For people engaging with donors / being potential donors themselves:
- (1) The way in which philanthropically funded advocacy can make a large difference, as this is something many (tech) donors do not intuitively understand. We go through this in quite some detail with the example of geothermal.
- (2) The relative magnitudes of philanthropy, public funding etc. and how this should shape what to use climate philanthropy for, primarily.
- (3) A description of several FP Climate Fund grants as well as the ongoing research that underpins this work.

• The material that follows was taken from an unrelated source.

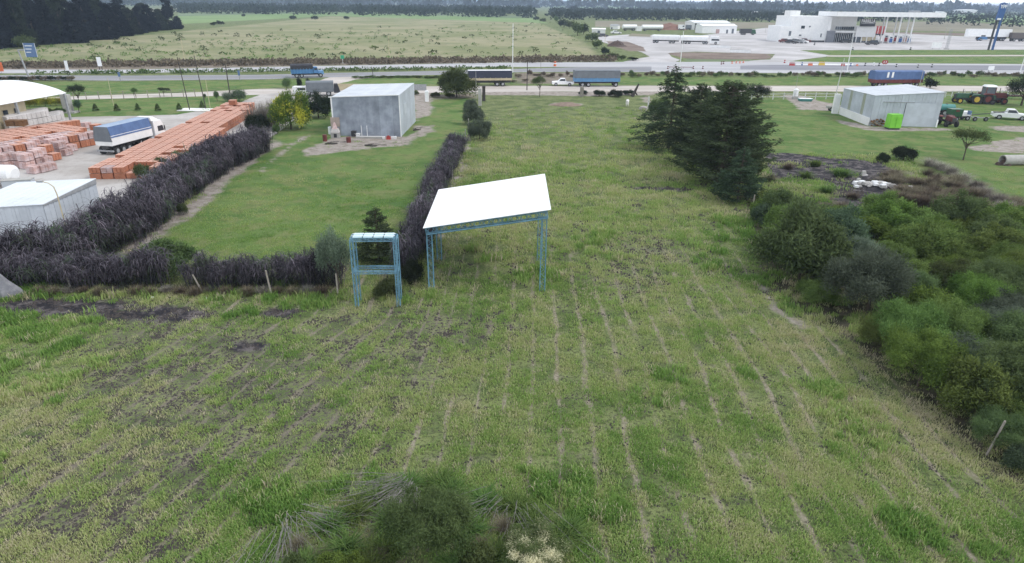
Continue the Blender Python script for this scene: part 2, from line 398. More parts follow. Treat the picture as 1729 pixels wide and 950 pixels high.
THICK = [[(24, 66), (17.5, 42), (19.5, 34), (19.5, 28), (20.2, 22), (22, 17), (30, 10), (90, 30), (60, 63), (50, 75), (44, 72), (36, 66)]]

def regions(X, Y):
    r = {}
    wx = X + (fnoise(X, Y, 6, 1) - .5) * 1.6; wy = Y + (fnoise(X, Y, 6, 2) - .5) * 1.6
    for k, L in (('lawn', LAWN), ('dirt', DIRT), ('burn', BURN), ('mud', MUD), ('mead', MEAD), ('dry', DRY), ('thick', THICK)):
        d = np.full(X.shape, -1e9)
        for q in L: d = np.maximum(d, sdf(wx, wy, q))
        r[k] = np.clip(d, -30, 30)
    ss = np.clip((-3 - X) / 5.0, 0, 1); ss = ss * ss * (3 - 2 * ss)
    r['u'] = X + (vnoise(X, Y * 0, 5.0, 77) - .5) * 1.3 - (0.32 * ss + 0.04 * (1 - ss)) * (np.minimum(Y, 36) - 26) + (fnoise(X, Y, 9, 5) - .5) * 1.1
    return r
def stripe(u, X, Y):           # 0..1, 1 on a bare mower row
    ph = np.abs((u / 1.42) % 1 - 0.5) * 2
    n = fnoise(X * 2.2, Y * .7, 2.0, 9)
    s = np.clip((ph + (n - .5) * .9 - .74) / .14, 0, 1)
    fade = np.clip((56 - Y) / 16, 0, 1) * np.clip((X + 26) / 6, 0, 1)
    return s * fade * np.clip((fnoise(X, Y, 5, 12) - .28) / .2, 0, 1)

def make_ground():
    rr = [0.0]; q = 9.0
    while q < 16000:
        rr.append(q); q *= 1.011 if q < 500 else 1.05
    rr = np.array(rr)
    th = np.concatenate([np.linspace(-pi, -radians(62), 30, endpoint=False), np.linspace(-radians(62), radians(62), 420), np.linspace(radians(62), pi, 30)[1:-1]])
    R, T = np.meshgrid(rr, th, indexing='ij'); X = (R * np.sin(T)).ravel(); Y = (R * np.cos(T)).ravel()
    nr, nt_ = len(rr), len(th)
    Z = np.zeros_like(X)
    me = bpy.data.meshes.new('ground'); 
    i = np.arange(nr - 1)[:, None]; j = np.arange(nt_)[None, :]; j2 = (j + 1) % nt_
    quads = np.stack([i * nt_ + j, i * nt_ + j2, (i + 1) * nt_ + j2, (i + 1) * nt_ + j], -1).reshape(-1, 4)[:, ::-1]
    me.vertices.add(len(X)); me.vertices.foreach_set('co', np.stack([X, Y, Z], 1).ravel())
    me.loops.add(quads.size); me.loops.foreach_set('vertex_index', quads.ravel().astype(np.int32))
    me.polygons.add(len(quads)); me.polygons.foreach_set('loop_start', np.arange(0, quads.size, 4, dtype=np.int32))
    me.update(calc_edges=True)
    rg = regions(X, Y)
    for k, v in rg.items():
        at = me.attributes.new(k, 'FLOAT', 'POINT'); at.data.foreach_set('value', v.astype(np.float32))
    # --- material
    mt, nt, out = new_mat('ground_soil_and_grass')
    P = geopos(nt)
    nA = noise(nt, P, 0.12, 5, .6); nB = noise(nt, P, 0.9, 5, .7); nC = noise(nt, P, 5.0, 5, .75); nD = noise(nt, P, 0.35, 6, .65); nE = noise(nt, P, 14.0, 3, .8)
    base = mixc(nt, sstep(nt, nD, .38, .62), (0.100, 0.145, 0.046), (0.225, 0.262, 0.105))
    base = mixc(nt, mth(nt, 'MULTIPLY', sstep(nt, nB, .52, .70), .8), base, (0.235, 0.215, 0.150))
    base = mixc(nt, mth(nt, 'MULTIPLY', sstep(nt, nC, .47, .60), .85), base, (0.060, 0.070, 0.032))
    base = mixc(nt, mth(nt, 'MULTIPLY', sstep(nt, nE, .52, .72), .5), base, (0.23, 0.215, 0.145))
    # mower rows of bare straw
    uu = attr(nt, 'u')
    ph = mth(nt, 'MULTIPLY', mth(nt, 'ABSOLUTE', mth(nt, 'SUBTRACT', mth(nt, 'FRACT', mth(nt, 'DIVIDE', uu, 1.42)), .5)), 2)
    mp = nt.nodes.new('ShaderNodeMapping'); mp.inputs['Scale'].default_value = (1.6, .45, 1); nt.links.new(P, mp.inputs[0])
    nS = noise(nt, mp.outputs[0], 1.0, 5, .7)
    st = sstep(nt, mth(nt, 'ADD', ph, mth(nt, 'MULTIPLY', mth(nt, 'SUBTRACT', nS, .5), 1.1)), .76, .96)
    sx = nt.nodes.new('ShaderNodeSeparateXYZ'); nt.links.new(P, sx.inputs[0])
    st = mth(nt, 'MULTIPLY', st, mth(nt, 'MULTIPLY', sstep(nt, sx.outputs[1], 62, 36), sstep(nt, sx.outputs[0], -26, -18)))
    st = mth(nt, 'MULTIPLY', st, sstep(nt, noise(nt, P, .23, 3), .30, .50))
    base = mixc(nt, mth(nt, 'MULTIPLY', st, .8), base, mixc(nt, sstep(nt, nC, .4, .6), (0.20, 0.165, 0.13), (0.40, 0.35, 0.275)))
    def reg(name, lo, hi, nz=nB, amp=2.5):
        return sstep(nt, mth(nt, 'ADD', attr(nt, name), mth(nt, 'MULTIPLY', mth(nt, 'SUBTRACT', nz, .5), amp)), lo, hi)
    mud = mth(nt, 'MULTIPLY', reg('mud', -1.5, 2.0, nD, 6), sstep(nt, nC, .45, .56))
    base = mixc(nt, mth(nt, 'MULTIPLY', mud, .75), base, mixc(nt, sstep(nt, nE, .4, .6), (0.070, 0.060, 0.055), (0.20, 0.175, 0.15)))
    thick = mixc(nt, sstep(nt, nB, .4, .6), (0.05, 0.055, 0.03), (0.12, 0.105, 0.075))
    base = mixc(nt, reg('thick', -.8, .8), base, thick)
    lawn = mixc(nt, sstep(nt, nA, .40, .60), (0.082, 0.155, 0.038), (0.140, 0.208, 0.062))
    lawn = mixc(nt, mth(nt, 'MULTIPLY', sstep(nt, nD, .46, .60), .75), lawn, (0.190, 0.205, 0.082))
    lawn = mixc(nt, mth(nt, 'MULTIPLY', sstep(nt, nB, .50, .62), .45), lawn, (0.075, 0.125, 0.035))
    base = mixc(nt, reg('lawn', -.5, .5, nB, 2.0), base, lawn)
    mead = mixc(nt, sstep(nt, noise(nt, P, .02, 5, .6), .40, .6), (0.205, 0.220, 0.105), (0.300, 0.280, 0.170))
    mead = mixc(nt, mth(nt, 'MULTIPLY', sstep(nt, noise(nt, P, .11, 6, .75), .50, .66), .65), mead, (0.150, 0.165, 0.095))
    base = mixc(nt, reg('mead', -2, 2, nD, 8), base, mead)
    dry = mixc(nt, sstep(nt, nD, .4, .6), (0.18, 0.145, 0.12), (0.26, 0.215, 0.175))
    base = mixc(nt, mth(nt, 'MULTIPLY', reg('dry', -1.5, 1.5, nD, 6), sstep(nt, nB, .30, .50)), base, dry)
    dirt = mixc(nt, sstep(nt, nB, .35, .65), (0.25, 0.215, 0.185), (0.40, 0.355, 0.32))
    dirt = mixc(nt, mth(nt, 'MULTIPLY', sstep(nt, nC, .55, .7), .5), dirt, (0.19, 0.18, 0.12))
    base = mixc(nt, mth(nt, 'MULTIPLY', reg('dirt', -.45, .45, nD, 3.2), sstep(nt, nB, .30, .42)), base, dirt)
    burn = mixc(nt, sstep(nt, nB, .45, .60), (0.030, 0.028, 0.033), (0.150, 0.132, 0.130))
    base = mixc(nt, mth(nt, 'MULTIPLY', reg('burn', -.3, .5, nD, 2.5), sstep(nt, nB, .22, .34)), base, burn)
    b = nt.nodes.new('ShaderNodeBsdfPrincipled'); b.inputs['Roughness'].default_value = 0.95; b.inputs['Specular IOR Level'].default_value = 0.15
    nt.links.new(base, b.inputs['Base Color'])
    nt.links.new(bump(nt, mth(nt, 'ADD', nC, mth(nt, 'MULTIPLY', nE, .5)), 1.0, 0.12), b.inputs['Normal'])
    nt.links.new(b.outputs[0], out.inputs[0])
    me.materials.append(mt)
    tag(link('ground', me), kind='structure')
make_ground()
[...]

I would be keen to hear specific arguments from the recent downpour of disagreement votes. I have a suspicion there might be some people who think nuclear is a more promising alternative to solar and wind and if so I would be keen to hear some concrete arguments. And if not, I am even more curious to hear what the disagreements are.
Update 28APR: The reason I used the word downpour was that at one time, the agreement vote was down to -8. Now it is up to -6 again. I guess this means there is a chance there might in total be >10 votes on disagreement (I would love a feature on the EAF where one can see the total number of votes either way so one can highlight comments/posts that receive a ton of votes both ways - now these are hidden as they show up as "unimportant" as only net votes are counted).
Addition 02MAY: I now see one can see number of votes by hovering over the karma or agreement net vote count - I guess the engineers of this forum is one step ahead of me. Great job! This shows there is actually no downpour. I think I had 2 people strongly disagreeing, and then only 1 more person strongly agreeing (3 agreement votes to get from -9 to -6).